**EXERCISE BRIEF:** Leave out the pictures and repeat the rest of the material exactly.

==================================================

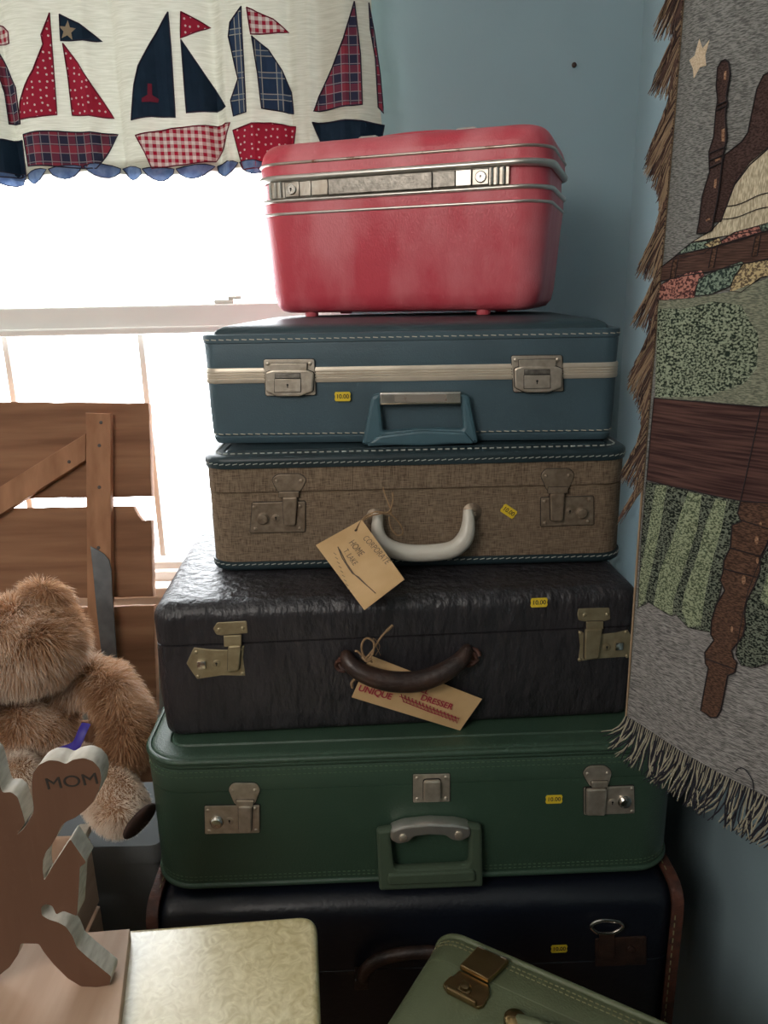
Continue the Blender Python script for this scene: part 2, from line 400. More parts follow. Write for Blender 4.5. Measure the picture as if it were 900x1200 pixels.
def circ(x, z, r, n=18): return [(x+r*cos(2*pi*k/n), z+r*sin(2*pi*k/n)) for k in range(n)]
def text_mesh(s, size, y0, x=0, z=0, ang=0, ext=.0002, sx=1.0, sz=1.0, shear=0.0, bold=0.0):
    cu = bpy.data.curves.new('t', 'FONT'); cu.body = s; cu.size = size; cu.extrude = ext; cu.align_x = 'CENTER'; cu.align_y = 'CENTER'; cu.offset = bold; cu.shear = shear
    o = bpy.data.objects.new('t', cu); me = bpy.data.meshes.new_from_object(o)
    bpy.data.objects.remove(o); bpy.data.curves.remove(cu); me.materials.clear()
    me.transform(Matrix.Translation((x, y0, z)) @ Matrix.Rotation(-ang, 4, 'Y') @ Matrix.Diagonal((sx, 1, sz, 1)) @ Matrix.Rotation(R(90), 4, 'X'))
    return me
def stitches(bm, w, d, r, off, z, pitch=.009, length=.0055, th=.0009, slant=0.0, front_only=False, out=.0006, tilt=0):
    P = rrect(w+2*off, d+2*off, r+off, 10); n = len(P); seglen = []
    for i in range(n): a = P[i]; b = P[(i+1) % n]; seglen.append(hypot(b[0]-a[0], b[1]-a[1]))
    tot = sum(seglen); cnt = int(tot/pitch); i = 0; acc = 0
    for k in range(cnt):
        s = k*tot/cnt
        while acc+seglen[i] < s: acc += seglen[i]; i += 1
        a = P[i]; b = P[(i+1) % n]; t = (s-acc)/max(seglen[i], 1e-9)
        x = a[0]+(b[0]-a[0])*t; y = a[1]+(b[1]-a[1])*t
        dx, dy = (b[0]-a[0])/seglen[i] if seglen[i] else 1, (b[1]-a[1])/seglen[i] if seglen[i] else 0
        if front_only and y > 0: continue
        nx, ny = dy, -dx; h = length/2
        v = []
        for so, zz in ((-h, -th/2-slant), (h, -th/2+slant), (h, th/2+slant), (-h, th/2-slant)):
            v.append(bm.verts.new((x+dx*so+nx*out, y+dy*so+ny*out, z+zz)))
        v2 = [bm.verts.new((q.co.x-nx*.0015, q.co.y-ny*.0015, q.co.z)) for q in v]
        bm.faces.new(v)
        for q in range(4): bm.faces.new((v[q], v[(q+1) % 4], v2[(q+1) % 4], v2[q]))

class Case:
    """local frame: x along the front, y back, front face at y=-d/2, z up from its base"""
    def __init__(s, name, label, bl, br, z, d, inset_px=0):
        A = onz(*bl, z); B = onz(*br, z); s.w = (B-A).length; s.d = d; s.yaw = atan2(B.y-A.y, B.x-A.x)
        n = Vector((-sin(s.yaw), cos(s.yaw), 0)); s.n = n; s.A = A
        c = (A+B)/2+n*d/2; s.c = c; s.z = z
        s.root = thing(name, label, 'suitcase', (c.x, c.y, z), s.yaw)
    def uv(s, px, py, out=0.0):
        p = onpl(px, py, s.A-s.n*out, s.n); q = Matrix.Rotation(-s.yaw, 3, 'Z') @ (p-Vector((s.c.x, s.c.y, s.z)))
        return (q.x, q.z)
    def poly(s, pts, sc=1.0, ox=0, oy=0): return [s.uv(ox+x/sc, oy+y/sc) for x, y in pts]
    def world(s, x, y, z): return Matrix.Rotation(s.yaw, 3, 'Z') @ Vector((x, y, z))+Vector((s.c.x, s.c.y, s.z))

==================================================

**WRITTEN ANSWER:**
Continue the Blender Python script for this scene: part 2, from line 400. More parts follow. Write for Blender 4.5. Measure the picture as if it were 900x1200 pixels.
def circ(x, z, r, n=18): return [(x+r*cos(2*pi*k/n), z+r*sin(2*pi*k/n)) for k in range(n)]
def text_mesh(s, size, y0, x=0, z=0, ang=0, ext=.0002, sx=1.0, sz=1.0, shear=0.0, bold=0.0):
    cu = bpy.data.curves.new('t', 'FONT'); cu.body = s; cu.size = size; cu.extrude = ext; cu.align_x = 'CENTER'; cu.align_y = 'CENTER'; cu.offset = bold; cu.shear = shear
    o = bpy.data.objects.new('t', cu); me = bpy.data.meshes.new_from_object(o)
    bpy.data.objects.remove(o); bpy.data.curves.remove(cu); me.materials.clear()
    me.transform(Matrix.Translation((x, y0, z)) @ Matrix.Rotation(-ang, 4, 'Y') @ Matrix.Diagonal((sx, 1, sz, 1)) @ Matrix.Rotation(R(90), 4, 'X'))
    return me
def stitches(bm, w, d, r, off, z, pitch=.009, length=.0055, th=.0009, slant=0.0, front_only=False, out=.0006, tilt=0):
    P = rrect(w+2*off, d+2*off, r+off, 10); n = len(P); seglen = []
    for i in range(n): a = P[i]; b = P[(i+1) % n]; seglen.append(hypot(b[0]-a[0], b[1]-a[1]))
    tot = sum(seglen); cnt = int(tot/pitch); i = 0; acc = 0
    for k in range(cnt):
        s = k*tot/cnt
        while acc+seglen[i] < s: acc += seglen[i]; i += 1
        a = P[i]; b = P[(i+1) % n]; t = (s-acc)/max(seglen[i], 1e-9)
        x = a[0]+(b[0]-a[0])*t; y = a[1]+(b[1]-a[1])*t
        dx, dy = (b[0]-a[0])/seglen[i] if seglen[i] else 1, (b[1]-a[1])/seglen[i] if seglen[i] else 0
        if front_only and y > 0: continue
        nx, ny = dy, -dx; h = length/2
        v = []
        for so, zz in ((-h, -th/2-slant), (h, -th/2+slant), (h, th/2+slant), (-h, th/2-slant)):
            v.append(bm.verts.new((x+dx*so+nx*out, y+dy*so+ny*out, z+zz)))
        v2 = [bm.verts.new((q.co.x-nx*.0015, q.co.y-ny*.0015, q.co.z)) for q in v]
        bm.faces.new(v)
        for q in range(4): bm.faces.new((v[q], v[(q+1) % 4], v2[(q+1) % 4], v2[q]))

class Case:
    """local frame: x along the front, y back, front face at y=-d/2, z up from its base"""
    def __init__(s, name, label, bl, br, z, d, inset_px=0):
        A = onz(*bl, z); B = onz(*br, z); s.w = (B-A).length; s.d = d; s.yaw = atan2(B.y-A.y, B.x-A.x)
        n = Vector((-sin(s.yaw), cos(s.yaw), 0)); s.n = n; s.A = A
        c = (A+B)/2+n*d/2; s.c = c; s.z = z
        s.root = thing(name, label, 'suitcase', (c.x, c.y, z), s.yaw)
    def uv(s, px, py, out=0.0):
        p = onpl(px, py, s.A-s.n*out, s.n); q = Matrix.Rotation(-s.yaw, 3, 'Z') @ (p-Vector((s.c.x, s.c.y, s.z)))
        return (q.x, q.z)
    def poly(s, pts, sc=1.0, ox=0, oy=0): return [s.uv(ox+x/sc, oy+y/sc) for x, y in pts]
    def world(s, x, y, z): return Matrix.Rotation(s.yaw, 3, 'Z') @ Vector((x, y, z))+Vector((s.c.x, s.c.y, s.z))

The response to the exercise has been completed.